DIRECTIONS FOR THIS TASK:
Reproduce exactly the lines from the line with "Generate a Blender" through the line with "PI = math.pi", both included, and no other lines.
[Begin RECORDS SUPPLIED]
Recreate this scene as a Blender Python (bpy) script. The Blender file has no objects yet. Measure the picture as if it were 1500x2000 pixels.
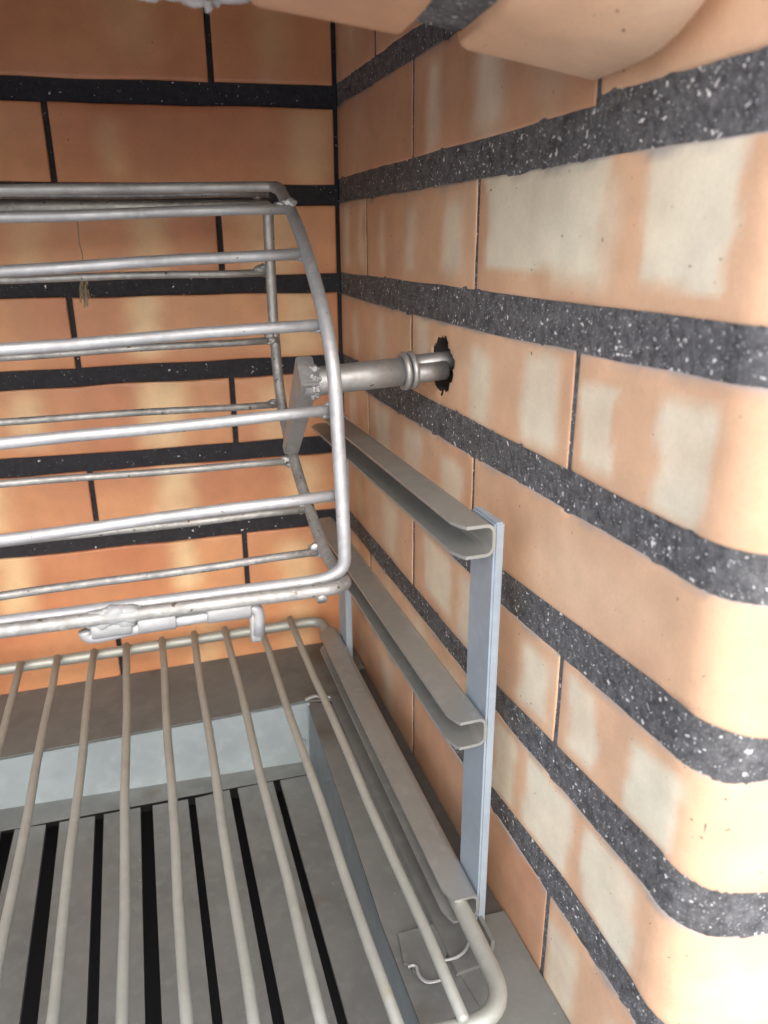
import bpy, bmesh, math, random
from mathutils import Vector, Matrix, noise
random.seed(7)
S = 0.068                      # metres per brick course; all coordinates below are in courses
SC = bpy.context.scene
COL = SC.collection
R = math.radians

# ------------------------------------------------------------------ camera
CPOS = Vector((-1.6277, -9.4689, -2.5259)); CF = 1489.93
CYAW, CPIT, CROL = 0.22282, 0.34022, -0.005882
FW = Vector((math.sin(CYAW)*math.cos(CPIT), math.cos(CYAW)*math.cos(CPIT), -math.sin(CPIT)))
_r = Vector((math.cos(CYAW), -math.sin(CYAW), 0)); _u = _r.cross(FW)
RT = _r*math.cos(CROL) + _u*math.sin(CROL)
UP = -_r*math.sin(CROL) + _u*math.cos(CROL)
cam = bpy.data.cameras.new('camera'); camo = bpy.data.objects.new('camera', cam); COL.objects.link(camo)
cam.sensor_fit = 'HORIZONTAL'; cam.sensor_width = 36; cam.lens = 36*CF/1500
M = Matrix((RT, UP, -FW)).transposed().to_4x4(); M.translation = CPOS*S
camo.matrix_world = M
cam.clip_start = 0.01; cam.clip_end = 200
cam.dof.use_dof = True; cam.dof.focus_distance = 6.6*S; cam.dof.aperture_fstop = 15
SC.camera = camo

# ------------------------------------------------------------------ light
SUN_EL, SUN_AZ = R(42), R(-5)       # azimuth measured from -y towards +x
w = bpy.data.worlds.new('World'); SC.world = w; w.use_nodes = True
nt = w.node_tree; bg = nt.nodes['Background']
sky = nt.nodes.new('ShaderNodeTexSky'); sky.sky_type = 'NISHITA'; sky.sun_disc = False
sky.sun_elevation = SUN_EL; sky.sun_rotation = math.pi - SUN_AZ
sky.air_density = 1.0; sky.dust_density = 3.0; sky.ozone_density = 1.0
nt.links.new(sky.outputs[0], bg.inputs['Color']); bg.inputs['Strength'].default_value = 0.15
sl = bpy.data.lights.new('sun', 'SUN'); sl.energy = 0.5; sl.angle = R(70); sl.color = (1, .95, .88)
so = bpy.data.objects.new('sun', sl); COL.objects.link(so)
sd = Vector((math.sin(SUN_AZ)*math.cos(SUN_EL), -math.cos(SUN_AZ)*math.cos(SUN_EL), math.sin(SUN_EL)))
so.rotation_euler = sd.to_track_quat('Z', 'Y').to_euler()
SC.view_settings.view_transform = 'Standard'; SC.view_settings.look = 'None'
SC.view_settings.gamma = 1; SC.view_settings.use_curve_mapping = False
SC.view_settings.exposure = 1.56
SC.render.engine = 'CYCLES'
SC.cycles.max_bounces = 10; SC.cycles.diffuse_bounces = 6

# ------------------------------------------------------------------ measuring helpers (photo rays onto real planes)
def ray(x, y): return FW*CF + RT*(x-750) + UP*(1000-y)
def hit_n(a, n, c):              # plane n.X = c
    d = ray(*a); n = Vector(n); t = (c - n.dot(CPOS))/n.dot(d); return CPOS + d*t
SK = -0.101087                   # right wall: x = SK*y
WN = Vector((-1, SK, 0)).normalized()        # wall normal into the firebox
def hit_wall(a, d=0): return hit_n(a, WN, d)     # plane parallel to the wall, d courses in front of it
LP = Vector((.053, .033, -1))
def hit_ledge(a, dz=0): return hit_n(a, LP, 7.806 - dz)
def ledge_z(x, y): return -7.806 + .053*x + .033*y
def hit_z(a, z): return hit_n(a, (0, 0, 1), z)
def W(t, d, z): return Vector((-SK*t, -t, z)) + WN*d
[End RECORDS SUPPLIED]
[Begin RECORDS SUPPLIED]
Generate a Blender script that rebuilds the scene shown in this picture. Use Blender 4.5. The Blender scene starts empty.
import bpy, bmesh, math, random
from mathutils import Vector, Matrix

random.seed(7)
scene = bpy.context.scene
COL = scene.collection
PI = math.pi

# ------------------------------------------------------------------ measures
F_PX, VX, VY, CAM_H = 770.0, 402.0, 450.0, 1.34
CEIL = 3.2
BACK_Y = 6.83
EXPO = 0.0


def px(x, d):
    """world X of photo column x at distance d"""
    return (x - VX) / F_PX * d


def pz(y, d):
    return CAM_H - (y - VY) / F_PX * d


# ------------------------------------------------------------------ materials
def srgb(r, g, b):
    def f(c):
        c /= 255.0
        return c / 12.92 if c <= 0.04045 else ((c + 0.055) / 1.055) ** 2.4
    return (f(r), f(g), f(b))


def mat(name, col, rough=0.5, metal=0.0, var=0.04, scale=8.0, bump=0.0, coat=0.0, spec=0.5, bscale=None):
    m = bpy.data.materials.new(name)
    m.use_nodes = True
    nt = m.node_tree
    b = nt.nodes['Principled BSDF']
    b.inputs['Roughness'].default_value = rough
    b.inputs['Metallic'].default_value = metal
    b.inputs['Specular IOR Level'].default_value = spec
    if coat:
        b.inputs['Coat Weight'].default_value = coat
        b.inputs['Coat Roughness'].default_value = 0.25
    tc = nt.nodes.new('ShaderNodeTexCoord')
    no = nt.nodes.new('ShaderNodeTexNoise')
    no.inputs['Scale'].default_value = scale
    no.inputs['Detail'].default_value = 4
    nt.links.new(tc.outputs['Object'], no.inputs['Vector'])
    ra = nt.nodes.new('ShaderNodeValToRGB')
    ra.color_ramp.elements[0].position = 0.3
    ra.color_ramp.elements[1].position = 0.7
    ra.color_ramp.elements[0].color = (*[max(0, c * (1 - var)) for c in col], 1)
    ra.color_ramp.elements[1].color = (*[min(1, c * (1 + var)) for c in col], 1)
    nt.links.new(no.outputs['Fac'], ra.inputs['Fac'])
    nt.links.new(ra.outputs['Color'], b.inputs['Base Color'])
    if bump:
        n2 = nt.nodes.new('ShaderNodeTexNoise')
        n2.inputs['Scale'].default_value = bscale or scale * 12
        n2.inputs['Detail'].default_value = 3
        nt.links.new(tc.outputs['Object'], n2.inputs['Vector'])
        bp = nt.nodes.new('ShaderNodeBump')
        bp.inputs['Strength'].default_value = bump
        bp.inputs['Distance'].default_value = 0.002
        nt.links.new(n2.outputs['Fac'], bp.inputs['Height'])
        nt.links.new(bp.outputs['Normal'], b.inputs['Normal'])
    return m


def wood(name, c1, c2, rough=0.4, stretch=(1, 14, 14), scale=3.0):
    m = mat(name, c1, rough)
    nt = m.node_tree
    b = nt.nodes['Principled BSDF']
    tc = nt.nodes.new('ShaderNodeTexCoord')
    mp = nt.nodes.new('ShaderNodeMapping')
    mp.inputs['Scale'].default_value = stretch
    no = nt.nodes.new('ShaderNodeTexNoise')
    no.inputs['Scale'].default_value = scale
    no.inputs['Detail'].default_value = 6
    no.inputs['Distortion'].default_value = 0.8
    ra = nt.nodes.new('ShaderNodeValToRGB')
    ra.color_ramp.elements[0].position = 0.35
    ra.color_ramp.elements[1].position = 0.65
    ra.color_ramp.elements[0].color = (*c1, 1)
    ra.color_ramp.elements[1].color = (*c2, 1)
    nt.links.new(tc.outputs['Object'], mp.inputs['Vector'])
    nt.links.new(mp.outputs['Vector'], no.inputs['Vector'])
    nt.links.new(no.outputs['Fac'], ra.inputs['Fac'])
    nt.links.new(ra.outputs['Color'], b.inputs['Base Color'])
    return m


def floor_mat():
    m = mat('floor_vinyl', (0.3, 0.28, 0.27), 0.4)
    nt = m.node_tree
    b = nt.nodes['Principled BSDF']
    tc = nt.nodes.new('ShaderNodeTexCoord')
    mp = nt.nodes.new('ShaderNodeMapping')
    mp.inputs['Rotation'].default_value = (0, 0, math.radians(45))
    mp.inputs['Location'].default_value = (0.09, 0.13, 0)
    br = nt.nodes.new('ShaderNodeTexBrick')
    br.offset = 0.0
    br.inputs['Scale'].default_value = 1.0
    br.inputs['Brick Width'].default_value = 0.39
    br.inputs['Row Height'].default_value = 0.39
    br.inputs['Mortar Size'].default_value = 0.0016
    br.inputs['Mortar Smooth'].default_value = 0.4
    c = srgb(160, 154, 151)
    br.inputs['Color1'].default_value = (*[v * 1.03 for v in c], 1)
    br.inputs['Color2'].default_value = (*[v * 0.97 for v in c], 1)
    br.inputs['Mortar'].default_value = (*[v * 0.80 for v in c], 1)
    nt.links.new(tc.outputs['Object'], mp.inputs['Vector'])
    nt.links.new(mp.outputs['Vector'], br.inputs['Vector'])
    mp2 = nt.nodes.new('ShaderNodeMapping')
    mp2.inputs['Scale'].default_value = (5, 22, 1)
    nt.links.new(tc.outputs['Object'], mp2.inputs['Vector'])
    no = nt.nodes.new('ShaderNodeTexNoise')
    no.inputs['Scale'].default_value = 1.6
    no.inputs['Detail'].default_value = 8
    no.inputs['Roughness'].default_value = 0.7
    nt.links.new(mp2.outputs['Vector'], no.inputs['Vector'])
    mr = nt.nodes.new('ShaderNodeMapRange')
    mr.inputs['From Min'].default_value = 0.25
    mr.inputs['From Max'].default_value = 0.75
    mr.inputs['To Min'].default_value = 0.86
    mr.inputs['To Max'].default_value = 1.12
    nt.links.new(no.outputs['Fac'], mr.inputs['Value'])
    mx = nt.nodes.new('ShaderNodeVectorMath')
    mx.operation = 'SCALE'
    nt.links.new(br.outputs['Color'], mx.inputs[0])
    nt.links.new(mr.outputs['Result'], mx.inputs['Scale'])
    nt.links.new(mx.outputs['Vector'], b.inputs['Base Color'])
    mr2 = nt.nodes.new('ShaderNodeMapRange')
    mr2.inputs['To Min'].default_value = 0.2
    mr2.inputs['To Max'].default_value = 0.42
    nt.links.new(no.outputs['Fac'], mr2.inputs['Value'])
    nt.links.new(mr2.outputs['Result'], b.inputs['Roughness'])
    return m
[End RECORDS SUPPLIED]
THE ANSWER:
Generate a Blender script that rebuilds the scene shown in this picture. Use Blender 4.5. The Blender scene starts empty.
import bpy, bmesh, math, random
from mathutils import Vector, Matrix

random.seed(7)
scene = bpy.context.scene
COL = scene.collection
PI = math.pi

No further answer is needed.